Mentre nelle segrete stanze si affilano i coltelli c’è chi si augura che dalla lotta per la sopravvivenza del regime possano riemergere i cosiddetti pragmatici. L’ex presidente Hassan Rohani sta sgomitando per riaccreditarsi come un’opzione affidabile e, stando ad alcune fonti, lo stesso Massoud Pezeshkian avrebbe parlato della fine della guerra dei dodici giorni come un’opportunità d’oro per offrire una sterzata alla politica della Repubblica islamica. Secondo Moore-Gilbert queste speranze sono mal riposte. “Da quando è collassato il Jcpoa (l’accordo sul nucleare di Teheran siglato dall’Amministrazione Obama, ndr) Rohani è ai margini e per quando riguarda Pezeshkian, sempre che lo si possa definire un riformista, non possiede un reale potere, né può contare su una comunità elettorale che lo sostenga. E’ semplicemente stato votato perché le alternative erano peggiori”. La verità secondo Moore-Gilbert è che l’intero progetto riformista ha fallito, nel braccio di ferro con gli ultraconservatori sono stati questi ultimi ad avere la meglio e l’Iran ha da tempo smesso di credere al sogno del riformismo dall’alto. “Sono gli oltranzisti quelli con cui la Guida suprema ha maggiore sintonia e nel momento in qui la Repubblica islamica affronta una sfida esistenziale, coloro che sono più portati alla moderazione rischiano di essere visti come traditori”. Nel cuore pulsante del regime si sta facendo strada invece una generazione più radicale di quella che l’ha preceduta. “Il passaggio nei posti di comando non è ancora avvenuto, gli uomini che sono stati scelti per rimpiazzare i comandanti uccisi sono loro contemporanei”. Ma è questione di tempo.

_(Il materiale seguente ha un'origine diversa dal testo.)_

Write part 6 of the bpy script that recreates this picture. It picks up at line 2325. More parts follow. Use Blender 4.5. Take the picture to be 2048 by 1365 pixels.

La percezione della minaccia – secondo Moore-Gilbert – non può che favorire l’ascesa di posizioni più radicali.
Per gli iraniani invece, come ha scritto Kian Tajbakhsh in un articolo sull’Atlantic, l’effetto della guerra è stato quello di squarciare il velo sulla città invisibile. Sotto agli squarci prodotti dalle bombe, sotto strati e strati di parchi, di centri commerciali e di caffè, è improvvisamente emersa l’architettura nascosta del potere. Tutto a un tratto sono apparsi gli appartamenti sventrati in uso ai comandanti, le safe-house, i depositi di armi. Luoghi che Moore-Gilbert ha attraversato come un albergo nel nord di Teheran, in cui né i turisti, né il personale si sono fatti domande. Sarebbe importante poter comporre la geografia di questa città invisibile – dice Moore-Gilbert – sarebbe importante prestare attenzione alle storie di chi quel confine lo ha oltrepassato”.